Jo-ey Tang

As an artist, curator, and art critic, Jo-ey Tang (American. b. Hong Kong. Lives and works in Paris since 2011) enacts the shifts of originary forms over time in his work, using the movements between medium, in sound, image, objects, text, painting and drawing to form new material and technological genealogies, and to suture the physicalization of matters with philosophical and spiritual ideas about life and death, their commitments and their inevitabilities. He often takes his curatorial projects as source materials, moving between the status of a document and an artwork, as a generative platform to mediate shifts of consciousness.

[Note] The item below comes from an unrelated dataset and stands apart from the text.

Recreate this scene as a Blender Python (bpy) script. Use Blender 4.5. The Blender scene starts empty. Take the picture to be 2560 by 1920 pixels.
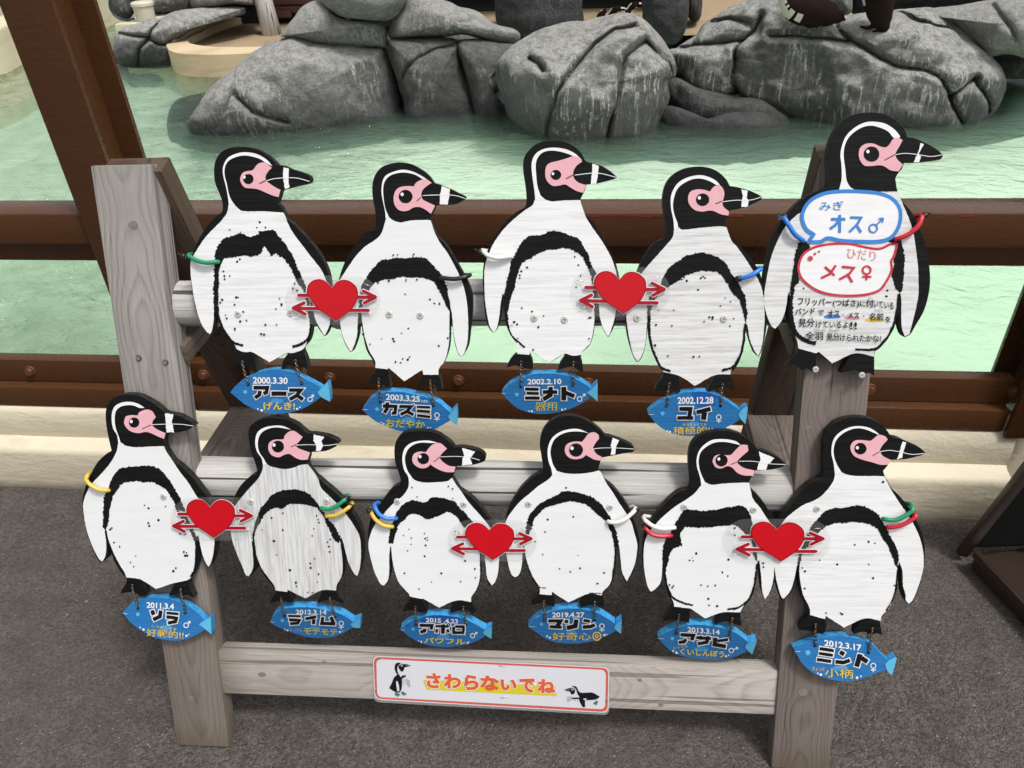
import bpy, bmesh, math, random
from mathutils import Vector, Matrix, noise
from mathutils.geometry import delaunay_2d_cdt
R = math.radians
random.seed(7)
scene = bpy.context.scene
col = scene.collection

# ---------------- camera, world, sun, exposure ----------------
F_PX, CX, CY, CAM_H = 1923.0, 1280.0, 960.0, 1.55
_d = Vector((135, 2780, F_PX)).normalized()
_r = Vector((18800., 412., -F_PX)); _r -= _r.dot(_d) * _d; _r.normalize()
_u = -_d
_y = _u.cross(_r)
CAM = Vector((0, 0, CAM_H))
def cam2world(v):
    return Vector((_r.dot(v), _y.dot(v), _u.dot(v)))
cam_data = bpy.data.cameras.new('camera')
cam_data.sensor_fit = 'HORIZONTAL'; cam_data.sensor_width = 36.0
cam_data.lens = 36.0 * F_PX / 2560.0
cam_data.clip_start = 0.05; cam_data.clip_end = 400
cam = bpy.data.objects.new('camera', cam_data); col.objects.link(cam)
cx_, cy_, cz_ = cam2world(Vector((1, 0, 0))), cam2world(Vector((0, -1, 0))), cam2world(Vector((0, 0, -1)))
cam.matrix_world = Matrix(((cx_[0], cy_[0], cz_[0], 0), (cx_[1], cy_[1], cz_[1], 0), (cx_[2], cy_[2], cz_[2], CAM_H), (0, 0, 0, 1)))
scene.camera = cam

SUN_EL, SUN_AZ = 64.0, 125.0      # azimuth: direction the light comes from, degrees from +Y towards +X
world = bpy.data.worlds.new("World"); scene.world = world; world.use_nodes = True
nt = world.node_tree; nt.nodes.clear()
wo = nt.nodes.new('ShaderNodeOutputWorld'); bg = nt.nodes.new('ShaderNodeBackground')
sky = nt.nodes.new('ShaderNodeTexSky'); sky.sky_type = 'NISHITA'; sky.sun_disc = False
sky.sun_elevation = R(SUN_EL); sky.sun_rotation = R(SUN_AZ)
sky.air_density = 1.0; sky.dust_density = 4.0; sky.ozone_density = 1.0
hs = nt.nodes.new('ShaderNodeHueSaturation'); hs.inputs['Saturation'].default_value = 0.12
nt.links.new(sky.outputs[0], hs.inputs['Color']); nt.links.new(hs.outputs[0], bg.inputs[0])
bg.inputs[1].default_value = 0.105
nt.links.new(bg.outputs[0], wo.inputs[0])
sd = bpy.data.lights.new('sun', 'SUN'); sd.energy = 1.5; sd.angle = R(10); sd.color = (1.0, 0.965, 0.91)
sun = bpy.data.objects.new('sun', sd); col.objects.link(sun)
_sv = Vector((math.sin(R(SUN_AZ)) * math.cos(R(SUN_EL)), math.cos(R(SUN_AZ)) * math.cos(R(SUN_EL)), math.sin(R(SUN_EL))))
sun.rotation_euler = (-_sv).to_track_quat('-Z', 'Y').to_euler()
sun.location = _sv * 30
vs = scene.view_settings
vs.view_transform = 'Standard'; vs.look = 'None'; vs.gamma = 1.0; vs.exposure = 0.76; vs.use_curve_mapping = False
scene.render.film_transparent = False
scene.cycles.max_bounces = 10; scene.cycles.volume_bounces = 4; scene.cycles.transparent_max_bounces = 12

# ---------------- pixel helpers: a photograph pixel's ray meets a real plane of the place ----------------
def ray(px, py):
    return cam2world(Vector(((px - CX) / F_PX, (py - CY) / F_PX, 1.0)))
def hit(px, py, n, p0):
    D = ray(px, py); t = (Vector(p0) - CAM).dot(n) / D.dot(n)
    return CAM + D * t
def hz(px, py, z): return hit(px, py, Vector((0, 0, 1)), (0, 0, z))
def hy(px, py, y): return hit(px, py, Vector((0, 1, 0)), (0, y, 0))

# ---------------- object helpers ----------------
def tag(o, label=None, cat=None, group=None, kind=None):
    if label: o['label'] = label
    if cat: o['category'] = cat
    if group: o['group'] = group
    if kind: o['kind'] = kind
    return o
def empty(name, M, label, cat, group=None):
    o = bpy.data.objects.new(name, None); col.objects.link(o)
    o.empty_display_size = 0.05
    o.matrix_world = M
    return tag(o, label, cat, group)
def mesh_obj(name, verts, faces, mat, parent=None, smooth=False, M=None):
    me = bpy.data.meshes.new(name)
    me.from_pydata([tuple(v) for v in verts], [], faces)
    me.validate(clean_customdata=False)
    if mat: me.materials.append(mat)
    if smooth:
        me.polygons.foreach_set('use_smooth', [True] * len(me.polygons))
    me.update()
    o = bpy.data.objects.new(name, me); col.objects.link(o)
    if parent: o.parent = parent
    if M is not None: o.matrix_local = M
    return o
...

He received his Bachelor of Fine Arts from San Francisco Art Institute, and Master of Fine Arts from New York University. He was curator at Palais de Tokyo, Paris (2014-2015), and arts editor of Brooklyn-based literary journal n+1 (2009-2014). He is the founder of curatorial projects The Notary Public and Ring The Clock, and a frequent contributor to Artforum.com, Flash Art, and LEAP.

Past and upcoming curated exhibitions and projects at Galerie Praz-Delavallade, Paris; FUTURA Centre for Contemporary Art, Prague; Palais de Tokyo, Paris; chi K11 Art Museum, Shanghai; DOC, Paris; Rupert, Vilnius; and Ramiken Crucible, New York. Solo and two-person exhibitions include Galerie Joseph Tang, Paris; Galerie Nathalie Obadia, Paris; Taylor Macklin, Galveston/Zurich; Exile, Berlin; Komplot, Brussels; Lyles & King, New York; and Arrow Factory, Beijing. His work has been included in exhibitions at Institut d’Art Contemporain IAC – Villeurbanne/Rhône-Alpes (FR); Occidental Temporary, Villejuif (FR); Walker Art Center, Minneapolis; Soloway, Brooklyn; and The Suburban, Oak Park (US).

Rupert allowed me to begin the process of a long-term curatorial project with the four original core members of New York-based collective Fierce Pussy (Nancy Brooks Brody, Joy Episalla, Zoe Leonard, Carrie Yamaoka), focusing on the movement towards abstraction in their individual practices in photography, video, drawing, painting, sculpture, and installation and the necessity of abstraction vis à vis their political collective work. I spent time reading and skyping with the members of Fierce Pussy. The project is not defined by the parameters and the temporality of the exhibition format, and the final form will be determined through a knowledge production of working together. Meanwhile, I seek opportunities to work with each of the artists separately to generate new knowledge. In May 2015, I invited Nancy Brooks Brody to show her work at Galerie Joseph Tang, Paris, along side a photograph by her late friend David Nelson, the subject of her curated exhibition at 80WSE Gallery, New York University.